── Supplied data ──
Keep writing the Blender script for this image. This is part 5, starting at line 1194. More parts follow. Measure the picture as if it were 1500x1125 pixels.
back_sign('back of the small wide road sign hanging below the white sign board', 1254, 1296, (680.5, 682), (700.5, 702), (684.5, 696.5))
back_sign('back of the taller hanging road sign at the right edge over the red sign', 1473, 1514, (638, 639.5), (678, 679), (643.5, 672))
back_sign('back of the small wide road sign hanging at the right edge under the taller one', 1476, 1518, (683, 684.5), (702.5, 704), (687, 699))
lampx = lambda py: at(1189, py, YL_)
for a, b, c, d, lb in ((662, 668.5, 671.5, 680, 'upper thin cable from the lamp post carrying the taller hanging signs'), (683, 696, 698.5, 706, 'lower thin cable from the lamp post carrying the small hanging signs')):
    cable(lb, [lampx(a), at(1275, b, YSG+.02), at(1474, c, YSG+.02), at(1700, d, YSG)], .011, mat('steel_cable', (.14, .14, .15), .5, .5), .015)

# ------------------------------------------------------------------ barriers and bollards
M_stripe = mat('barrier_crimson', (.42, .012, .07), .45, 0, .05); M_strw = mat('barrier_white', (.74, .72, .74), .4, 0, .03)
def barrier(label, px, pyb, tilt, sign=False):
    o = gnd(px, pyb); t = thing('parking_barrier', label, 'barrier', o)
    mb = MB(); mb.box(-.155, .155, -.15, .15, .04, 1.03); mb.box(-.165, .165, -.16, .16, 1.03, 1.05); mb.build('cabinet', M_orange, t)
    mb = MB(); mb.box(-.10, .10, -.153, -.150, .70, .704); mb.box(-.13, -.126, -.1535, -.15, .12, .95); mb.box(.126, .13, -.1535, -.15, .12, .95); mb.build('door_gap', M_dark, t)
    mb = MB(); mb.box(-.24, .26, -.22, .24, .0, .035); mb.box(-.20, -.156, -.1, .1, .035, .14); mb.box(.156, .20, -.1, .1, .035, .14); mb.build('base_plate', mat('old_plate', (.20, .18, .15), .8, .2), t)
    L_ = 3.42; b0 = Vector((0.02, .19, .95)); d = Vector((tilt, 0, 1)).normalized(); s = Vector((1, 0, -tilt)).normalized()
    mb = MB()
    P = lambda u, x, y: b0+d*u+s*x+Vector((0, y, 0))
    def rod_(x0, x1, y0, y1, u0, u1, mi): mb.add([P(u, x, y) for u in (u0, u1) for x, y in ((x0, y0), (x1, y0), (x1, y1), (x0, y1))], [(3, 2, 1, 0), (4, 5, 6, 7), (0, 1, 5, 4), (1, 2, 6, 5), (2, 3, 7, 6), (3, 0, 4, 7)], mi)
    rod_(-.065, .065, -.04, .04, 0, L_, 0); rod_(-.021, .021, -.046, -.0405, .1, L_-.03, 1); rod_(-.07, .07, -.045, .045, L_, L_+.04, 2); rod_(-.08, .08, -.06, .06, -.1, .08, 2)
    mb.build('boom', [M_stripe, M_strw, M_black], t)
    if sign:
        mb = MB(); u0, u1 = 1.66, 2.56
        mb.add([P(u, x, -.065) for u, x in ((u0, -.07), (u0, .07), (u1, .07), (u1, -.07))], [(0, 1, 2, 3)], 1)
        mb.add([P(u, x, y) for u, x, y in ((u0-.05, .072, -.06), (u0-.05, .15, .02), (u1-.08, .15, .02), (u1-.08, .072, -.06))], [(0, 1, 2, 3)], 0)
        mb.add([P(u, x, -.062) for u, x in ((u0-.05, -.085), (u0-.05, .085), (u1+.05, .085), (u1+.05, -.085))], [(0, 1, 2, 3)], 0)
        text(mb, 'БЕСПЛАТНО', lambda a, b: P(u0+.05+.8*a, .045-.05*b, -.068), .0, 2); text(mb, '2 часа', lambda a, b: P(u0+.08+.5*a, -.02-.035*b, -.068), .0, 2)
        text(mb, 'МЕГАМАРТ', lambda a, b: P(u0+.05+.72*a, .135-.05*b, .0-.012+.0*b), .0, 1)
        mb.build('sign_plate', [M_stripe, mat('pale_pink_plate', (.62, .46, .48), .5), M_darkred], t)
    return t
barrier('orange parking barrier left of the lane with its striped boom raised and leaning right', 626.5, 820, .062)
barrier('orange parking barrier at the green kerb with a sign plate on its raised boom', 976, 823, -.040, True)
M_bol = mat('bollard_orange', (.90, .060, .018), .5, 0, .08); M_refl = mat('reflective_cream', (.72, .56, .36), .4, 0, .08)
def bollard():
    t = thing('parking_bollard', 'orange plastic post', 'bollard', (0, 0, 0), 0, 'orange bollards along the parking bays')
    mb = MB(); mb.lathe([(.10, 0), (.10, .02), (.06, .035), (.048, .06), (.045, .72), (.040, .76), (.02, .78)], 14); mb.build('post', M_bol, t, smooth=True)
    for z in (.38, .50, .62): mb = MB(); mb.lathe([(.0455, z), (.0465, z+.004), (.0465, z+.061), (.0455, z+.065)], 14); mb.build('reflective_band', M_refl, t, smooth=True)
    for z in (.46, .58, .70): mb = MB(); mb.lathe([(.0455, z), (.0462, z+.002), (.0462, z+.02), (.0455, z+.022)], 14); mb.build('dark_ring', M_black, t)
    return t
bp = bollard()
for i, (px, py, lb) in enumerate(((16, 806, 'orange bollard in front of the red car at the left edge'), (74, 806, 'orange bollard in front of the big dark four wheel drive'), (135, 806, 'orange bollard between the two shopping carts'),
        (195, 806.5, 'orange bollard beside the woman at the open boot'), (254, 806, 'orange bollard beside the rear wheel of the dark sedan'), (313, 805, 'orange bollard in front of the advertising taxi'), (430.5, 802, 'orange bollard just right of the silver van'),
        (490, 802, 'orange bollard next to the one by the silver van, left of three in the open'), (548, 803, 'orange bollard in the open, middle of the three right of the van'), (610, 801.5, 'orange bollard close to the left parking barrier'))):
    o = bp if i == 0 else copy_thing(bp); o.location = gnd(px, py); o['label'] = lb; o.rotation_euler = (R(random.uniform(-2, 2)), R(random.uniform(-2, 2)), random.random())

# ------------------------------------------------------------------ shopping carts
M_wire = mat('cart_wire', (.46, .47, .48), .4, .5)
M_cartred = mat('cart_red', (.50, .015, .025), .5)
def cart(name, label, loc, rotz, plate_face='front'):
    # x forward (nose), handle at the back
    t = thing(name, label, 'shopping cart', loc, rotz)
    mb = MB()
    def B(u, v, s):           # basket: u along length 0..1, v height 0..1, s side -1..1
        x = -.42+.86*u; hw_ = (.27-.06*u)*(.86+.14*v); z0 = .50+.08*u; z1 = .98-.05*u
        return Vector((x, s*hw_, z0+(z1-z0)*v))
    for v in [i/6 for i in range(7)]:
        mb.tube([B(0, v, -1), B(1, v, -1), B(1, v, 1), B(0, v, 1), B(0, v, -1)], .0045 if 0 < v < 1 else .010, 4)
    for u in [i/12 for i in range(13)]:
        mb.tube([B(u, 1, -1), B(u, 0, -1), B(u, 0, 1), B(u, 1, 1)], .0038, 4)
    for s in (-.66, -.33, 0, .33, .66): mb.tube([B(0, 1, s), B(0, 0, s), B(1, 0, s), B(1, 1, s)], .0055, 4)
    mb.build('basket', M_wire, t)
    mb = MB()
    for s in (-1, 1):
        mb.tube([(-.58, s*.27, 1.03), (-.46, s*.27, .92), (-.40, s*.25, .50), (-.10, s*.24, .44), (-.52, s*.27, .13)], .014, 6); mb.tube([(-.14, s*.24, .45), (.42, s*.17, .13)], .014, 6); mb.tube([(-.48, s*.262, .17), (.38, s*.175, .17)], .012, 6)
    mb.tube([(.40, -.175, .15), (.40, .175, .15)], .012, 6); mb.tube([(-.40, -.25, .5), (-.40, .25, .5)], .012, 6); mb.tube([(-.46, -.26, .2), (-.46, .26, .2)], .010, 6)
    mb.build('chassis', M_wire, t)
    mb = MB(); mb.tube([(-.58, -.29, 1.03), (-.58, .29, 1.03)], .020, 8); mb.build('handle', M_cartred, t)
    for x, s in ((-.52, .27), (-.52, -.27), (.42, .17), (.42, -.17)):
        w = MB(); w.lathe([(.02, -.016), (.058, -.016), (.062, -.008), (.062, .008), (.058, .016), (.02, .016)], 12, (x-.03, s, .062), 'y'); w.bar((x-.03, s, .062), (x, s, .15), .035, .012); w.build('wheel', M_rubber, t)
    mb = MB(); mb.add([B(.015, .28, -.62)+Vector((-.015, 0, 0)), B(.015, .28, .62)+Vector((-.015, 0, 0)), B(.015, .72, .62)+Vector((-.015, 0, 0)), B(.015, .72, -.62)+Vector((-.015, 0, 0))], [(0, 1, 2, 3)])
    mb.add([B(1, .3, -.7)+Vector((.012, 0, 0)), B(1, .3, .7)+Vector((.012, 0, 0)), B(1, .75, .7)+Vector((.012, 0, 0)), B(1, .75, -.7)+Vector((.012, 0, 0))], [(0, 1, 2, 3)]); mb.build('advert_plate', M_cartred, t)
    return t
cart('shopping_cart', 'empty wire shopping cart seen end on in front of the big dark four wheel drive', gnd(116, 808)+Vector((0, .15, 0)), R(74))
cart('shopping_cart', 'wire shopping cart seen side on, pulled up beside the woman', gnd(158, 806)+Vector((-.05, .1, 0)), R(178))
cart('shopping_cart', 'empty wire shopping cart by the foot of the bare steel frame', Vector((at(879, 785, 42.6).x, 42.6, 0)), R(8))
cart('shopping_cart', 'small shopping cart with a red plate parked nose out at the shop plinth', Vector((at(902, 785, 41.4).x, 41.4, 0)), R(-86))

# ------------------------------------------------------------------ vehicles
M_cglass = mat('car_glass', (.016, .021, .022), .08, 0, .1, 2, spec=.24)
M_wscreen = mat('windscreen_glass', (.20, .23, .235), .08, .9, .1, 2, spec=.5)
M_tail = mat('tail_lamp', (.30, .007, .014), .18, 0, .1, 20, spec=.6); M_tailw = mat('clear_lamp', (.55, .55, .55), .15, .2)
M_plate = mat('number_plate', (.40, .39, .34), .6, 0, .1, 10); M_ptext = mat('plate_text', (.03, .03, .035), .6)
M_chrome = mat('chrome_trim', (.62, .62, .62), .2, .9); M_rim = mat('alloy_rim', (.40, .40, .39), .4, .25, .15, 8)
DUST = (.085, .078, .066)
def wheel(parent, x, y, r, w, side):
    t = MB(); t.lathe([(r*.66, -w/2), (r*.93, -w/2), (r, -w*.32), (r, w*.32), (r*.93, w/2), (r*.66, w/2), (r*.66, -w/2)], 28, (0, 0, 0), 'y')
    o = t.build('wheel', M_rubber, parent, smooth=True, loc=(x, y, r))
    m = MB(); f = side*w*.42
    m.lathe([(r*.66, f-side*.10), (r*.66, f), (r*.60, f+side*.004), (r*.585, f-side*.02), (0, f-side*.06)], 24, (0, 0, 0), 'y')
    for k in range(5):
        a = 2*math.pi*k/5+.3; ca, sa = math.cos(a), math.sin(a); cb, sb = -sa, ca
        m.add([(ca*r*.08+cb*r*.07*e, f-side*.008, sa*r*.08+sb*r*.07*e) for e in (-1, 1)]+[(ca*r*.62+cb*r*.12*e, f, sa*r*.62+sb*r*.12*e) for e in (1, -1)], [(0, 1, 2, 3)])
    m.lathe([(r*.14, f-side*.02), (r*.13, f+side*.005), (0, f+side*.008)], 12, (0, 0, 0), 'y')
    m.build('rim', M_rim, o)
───
§ Objective
Return nothing but the lines from the first line of the listing through the line with "(.14, .14, .15), .5, .5), .015)", please, keeping every one of them unchanged.

§ Task solution
Keep writing the Blender script for this image. This is part 5, starting at line 1194. More parts follow. Measure the picture as if it were 1500x1125 pixels.
back_sign('back of the small wide road sign hanging below the white sign board', 1254, 1296, (680.5, 682), (700.5, 702), (684.5, 696.5))
back_sign('back of the taller hanging road sign at the right edge over the red sign', 1473, 1514, (638, 639.5), (678, 679), (643.5, 672))
back_sign('back of the small wide road sign hanging at the right edge under the taller one', 1476, 1518, (683, 684.5), (702.5, 704), (687, 699))
lampx = lambda py: at(1189, py, YL_)
for a, b, c, d, lb in ((662, 668.5, 671.5, 680, 'upper thin cable from the lamp post carrying the taller hanging signs'), (683, 696, 698.5, 706, 'lower thin cable from the lamp post carrying the small hanging signs')):
    cable(lb, [lampx(a), at(1275, b, YSG+.02), at(1474, c, YSG+.02), at(1700, d, YSG)], .011, mat('steel_cable', (.14, .14, .15), .5, .5), .015)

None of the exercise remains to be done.